BEGIN THE DATA

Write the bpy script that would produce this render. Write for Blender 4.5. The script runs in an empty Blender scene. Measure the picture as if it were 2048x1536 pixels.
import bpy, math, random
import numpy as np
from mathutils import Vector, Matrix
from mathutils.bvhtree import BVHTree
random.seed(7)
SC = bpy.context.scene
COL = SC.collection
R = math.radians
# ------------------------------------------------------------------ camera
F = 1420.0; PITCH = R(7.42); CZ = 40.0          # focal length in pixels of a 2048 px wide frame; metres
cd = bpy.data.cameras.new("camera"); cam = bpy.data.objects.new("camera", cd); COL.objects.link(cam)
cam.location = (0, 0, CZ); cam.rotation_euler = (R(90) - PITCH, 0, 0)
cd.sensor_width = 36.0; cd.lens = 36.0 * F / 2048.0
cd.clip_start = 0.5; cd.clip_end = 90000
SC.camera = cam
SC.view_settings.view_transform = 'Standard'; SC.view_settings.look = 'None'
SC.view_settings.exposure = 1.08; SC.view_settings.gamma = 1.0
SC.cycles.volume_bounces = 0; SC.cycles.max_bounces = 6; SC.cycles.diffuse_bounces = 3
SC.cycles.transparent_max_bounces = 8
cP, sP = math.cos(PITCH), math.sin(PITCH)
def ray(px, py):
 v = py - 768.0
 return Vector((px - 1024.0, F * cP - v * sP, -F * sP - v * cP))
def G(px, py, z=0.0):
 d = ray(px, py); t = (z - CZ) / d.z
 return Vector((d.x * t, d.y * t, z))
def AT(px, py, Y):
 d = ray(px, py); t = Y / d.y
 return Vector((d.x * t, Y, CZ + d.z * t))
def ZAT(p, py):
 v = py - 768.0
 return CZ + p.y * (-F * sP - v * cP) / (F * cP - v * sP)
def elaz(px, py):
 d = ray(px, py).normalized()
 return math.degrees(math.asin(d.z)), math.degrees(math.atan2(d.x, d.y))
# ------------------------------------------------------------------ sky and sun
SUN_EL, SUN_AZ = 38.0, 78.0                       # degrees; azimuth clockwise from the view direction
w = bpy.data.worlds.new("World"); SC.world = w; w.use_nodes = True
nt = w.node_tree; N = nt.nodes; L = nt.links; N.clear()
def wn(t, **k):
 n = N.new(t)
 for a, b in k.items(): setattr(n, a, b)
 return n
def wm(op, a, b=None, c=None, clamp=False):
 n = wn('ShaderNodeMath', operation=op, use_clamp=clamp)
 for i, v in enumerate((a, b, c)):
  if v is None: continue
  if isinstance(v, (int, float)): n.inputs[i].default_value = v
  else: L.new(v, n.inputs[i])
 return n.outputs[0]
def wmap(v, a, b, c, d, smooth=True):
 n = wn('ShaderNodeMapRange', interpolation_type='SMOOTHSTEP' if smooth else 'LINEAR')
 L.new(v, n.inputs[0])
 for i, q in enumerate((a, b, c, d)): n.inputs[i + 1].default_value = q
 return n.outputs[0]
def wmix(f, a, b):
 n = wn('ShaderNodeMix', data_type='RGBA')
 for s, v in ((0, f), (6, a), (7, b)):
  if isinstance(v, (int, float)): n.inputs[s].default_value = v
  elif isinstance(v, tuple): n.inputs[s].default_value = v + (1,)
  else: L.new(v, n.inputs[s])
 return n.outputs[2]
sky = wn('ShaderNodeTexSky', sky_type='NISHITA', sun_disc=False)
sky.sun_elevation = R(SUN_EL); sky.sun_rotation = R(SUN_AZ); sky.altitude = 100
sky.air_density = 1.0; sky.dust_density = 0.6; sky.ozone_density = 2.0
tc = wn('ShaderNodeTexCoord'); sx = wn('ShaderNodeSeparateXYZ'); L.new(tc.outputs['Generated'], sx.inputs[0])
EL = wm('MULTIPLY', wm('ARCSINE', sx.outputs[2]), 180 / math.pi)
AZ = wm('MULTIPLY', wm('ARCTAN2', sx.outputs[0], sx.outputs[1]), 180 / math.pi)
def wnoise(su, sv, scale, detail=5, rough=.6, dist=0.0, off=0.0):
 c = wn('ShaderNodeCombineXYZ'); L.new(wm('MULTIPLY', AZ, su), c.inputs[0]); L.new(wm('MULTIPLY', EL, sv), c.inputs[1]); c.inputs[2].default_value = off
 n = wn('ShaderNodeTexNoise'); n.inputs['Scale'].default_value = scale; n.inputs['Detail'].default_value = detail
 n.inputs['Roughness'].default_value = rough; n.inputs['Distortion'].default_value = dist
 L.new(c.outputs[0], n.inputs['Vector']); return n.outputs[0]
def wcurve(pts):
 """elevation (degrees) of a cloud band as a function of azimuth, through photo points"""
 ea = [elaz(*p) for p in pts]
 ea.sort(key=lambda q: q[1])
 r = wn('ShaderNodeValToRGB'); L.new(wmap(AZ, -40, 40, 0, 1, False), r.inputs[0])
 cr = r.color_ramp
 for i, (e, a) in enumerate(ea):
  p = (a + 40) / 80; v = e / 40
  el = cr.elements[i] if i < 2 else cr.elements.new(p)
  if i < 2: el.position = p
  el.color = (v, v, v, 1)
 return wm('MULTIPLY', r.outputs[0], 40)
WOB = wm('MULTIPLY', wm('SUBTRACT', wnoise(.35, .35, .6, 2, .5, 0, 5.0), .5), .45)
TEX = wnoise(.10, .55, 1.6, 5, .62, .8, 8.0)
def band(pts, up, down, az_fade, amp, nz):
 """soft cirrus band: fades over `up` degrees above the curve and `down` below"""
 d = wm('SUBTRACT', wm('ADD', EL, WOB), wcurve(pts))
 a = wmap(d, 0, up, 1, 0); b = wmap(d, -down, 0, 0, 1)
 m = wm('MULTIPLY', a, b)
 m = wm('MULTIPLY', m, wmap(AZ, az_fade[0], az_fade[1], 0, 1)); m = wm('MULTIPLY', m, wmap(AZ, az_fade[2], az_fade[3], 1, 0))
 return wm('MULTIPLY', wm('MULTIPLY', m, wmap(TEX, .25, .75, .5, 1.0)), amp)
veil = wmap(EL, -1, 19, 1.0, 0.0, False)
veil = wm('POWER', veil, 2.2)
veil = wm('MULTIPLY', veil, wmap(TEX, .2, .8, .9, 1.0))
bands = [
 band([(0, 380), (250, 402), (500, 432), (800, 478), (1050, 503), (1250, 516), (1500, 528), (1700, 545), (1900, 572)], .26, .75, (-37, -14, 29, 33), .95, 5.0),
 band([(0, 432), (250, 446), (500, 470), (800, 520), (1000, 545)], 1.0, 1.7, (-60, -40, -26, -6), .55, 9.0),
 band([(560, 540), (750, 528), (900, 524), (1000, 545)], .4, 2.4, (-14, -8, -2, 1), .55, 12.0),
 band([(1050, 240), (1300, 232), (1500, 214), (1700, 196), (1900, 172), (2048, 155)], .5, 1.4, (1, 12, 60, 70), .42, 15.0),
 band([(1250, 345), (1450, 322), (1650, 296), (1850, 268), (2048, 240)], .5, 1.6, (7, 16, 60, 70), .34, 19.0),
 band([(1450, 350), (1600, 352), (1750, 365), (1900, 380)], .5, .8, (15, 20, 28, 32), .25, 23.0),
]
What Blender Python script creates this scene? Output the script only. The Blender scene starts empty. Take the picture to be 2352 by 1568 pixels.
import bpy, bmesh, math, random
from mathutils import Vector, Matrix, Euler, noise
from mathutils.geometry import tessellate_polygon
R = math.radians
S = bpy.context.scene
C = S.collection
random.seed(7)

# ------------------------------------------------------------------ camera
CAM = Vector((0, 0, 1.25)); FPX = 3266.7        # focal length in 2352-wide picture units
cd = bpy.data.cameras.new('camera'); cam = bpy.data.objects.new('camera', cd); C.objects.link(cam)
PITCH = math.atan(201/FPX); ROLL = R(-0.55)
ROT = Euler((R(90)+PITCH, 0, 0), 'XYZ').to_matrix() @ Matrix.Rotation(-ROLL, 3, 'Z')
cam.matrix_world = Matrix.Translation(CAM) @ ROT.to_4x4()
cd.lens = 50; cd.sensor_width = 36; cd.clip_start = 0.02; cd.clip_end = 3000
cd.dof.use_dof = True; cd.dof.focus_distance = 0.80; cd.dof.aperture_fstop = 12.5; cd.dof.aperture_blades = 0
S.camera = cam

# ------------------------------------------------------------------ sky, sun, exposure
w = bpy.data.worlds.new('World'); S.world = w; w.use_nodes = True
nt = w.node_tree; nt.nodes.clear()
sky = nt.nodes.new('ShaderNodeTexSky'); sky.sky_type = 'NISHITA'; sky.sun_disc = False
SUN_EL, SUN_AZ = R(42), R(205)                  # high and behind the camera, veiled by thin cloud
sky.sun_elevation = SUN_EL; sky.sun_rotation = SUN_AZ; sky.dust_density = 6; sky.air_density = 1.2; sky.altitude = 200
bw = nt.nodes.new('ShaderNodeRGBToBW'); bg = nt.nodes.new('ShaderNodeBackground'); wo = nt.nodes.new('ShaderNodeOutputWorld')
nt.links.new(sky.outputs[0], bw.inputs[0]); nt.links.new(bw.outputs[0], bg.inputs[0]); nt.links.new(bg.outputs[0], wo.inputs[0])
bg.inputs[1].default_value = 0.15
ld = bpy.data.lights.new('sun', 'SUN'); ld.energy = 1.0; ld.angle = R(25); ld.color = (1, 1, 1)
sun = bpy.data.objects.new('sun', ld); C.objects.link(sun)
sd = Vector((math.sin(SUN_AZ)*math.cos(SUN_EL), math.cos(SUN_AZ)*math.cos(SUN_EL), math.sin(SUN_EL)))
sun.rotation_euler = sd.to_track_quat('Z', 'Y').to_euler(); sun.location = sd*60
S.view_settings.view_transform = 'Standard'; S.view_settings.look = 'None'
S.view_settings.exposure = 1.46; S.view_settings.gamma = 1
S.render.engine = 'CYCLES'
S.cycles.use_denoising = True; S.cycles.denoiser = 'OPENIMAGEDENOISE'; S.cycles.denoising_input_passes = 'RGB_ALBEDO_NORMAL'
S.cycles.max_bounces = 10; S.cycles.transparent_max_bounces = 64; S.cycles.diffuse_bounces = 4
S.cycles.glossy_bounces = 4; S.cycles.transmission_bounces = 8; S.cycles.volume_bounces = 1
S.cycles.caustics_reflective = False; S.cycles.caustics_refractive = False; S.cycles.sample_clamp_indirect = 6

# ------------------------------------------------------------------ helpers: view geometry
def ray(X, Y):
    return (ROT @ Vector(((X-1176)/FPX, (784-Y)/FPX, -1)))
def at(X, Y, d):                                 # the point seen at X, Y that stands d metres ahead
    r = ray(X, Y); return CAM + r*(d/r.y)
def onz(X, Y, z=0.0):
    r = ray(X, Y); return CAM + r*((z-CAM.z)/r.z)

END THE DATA

Gather all the lines that include the word "pixels" and copy them out.

■ **RESPONSE**:
Write the bpy script that would produce this render. Write for Blender 4.5. The script runs in an empty Blender scene. Measure the picture as if it were 2048x1536 pixels.
F = 1420.0; PITCH = R(7.42); CZ = 40.0          # focal length in pixels of a 2048 px wide frame; metres
What Blender Python script creates this scene? Output the script only. The Blender scene starts empty. Take the picture to be 2352 by 1568 pixels.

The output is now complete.